Wednesday, December 29, 2004

The wave coming in appears deceptively benign in videos. The occasional towering wave that collapses on the shore just like the rest. But this one kept coming and kept coming and soon enveloped trees and houses and flooded the road, breaching the untalked-about barrier between what's ours and what's the sea's.

I can't fathom that a drop of water, like one that runs down the outside of my whiskey glass, is the same element that this is made of. I can't reconcile the ocean with the drop.


In Puerto Rico we went body surfing on the first full day, tipsy from rum punch. I waded to my hips in the warm Atlantic and took a blissful piss. Waves came every five or ten seconds, cresting at my shoulder or neck. I turned around and body surfed pitiably, not getting tossed around in a cloud of sand like you're supposed to but getting pinned to the shore anyway. I'd get up and try again, and again.

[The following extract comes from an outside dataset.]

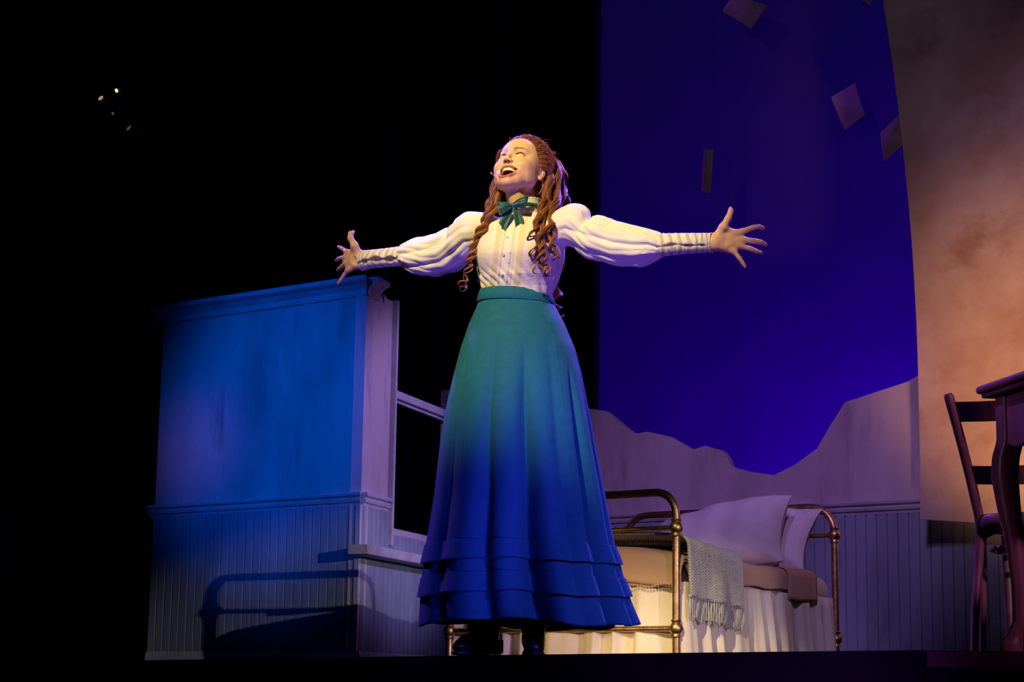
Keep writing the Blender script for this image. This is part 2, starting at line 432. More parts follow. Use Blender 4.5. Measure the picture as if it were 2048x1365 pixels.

Then I noticed I'd drifted into a clutch of rocks that stuck a foot or so out of the water, chest-high. A wave slammed me up against them. I tried to grip one but its surface was slick with moss and my hands slipped off as the undertow sucked me away. Then another wave. Slammed up on the rocks. Pulled away. Slammed. Pulled. I found myself growing tired, losing my footing with the ceaseless, rhythmic push and tug. In a moment I realized I had to act so I hoisted myself up on the rock, clambering up on my torso, heaving arms and a knee to the other side. There I waded in the calmer water and negotiated the other rocks on hands and knees, finally reaching shore.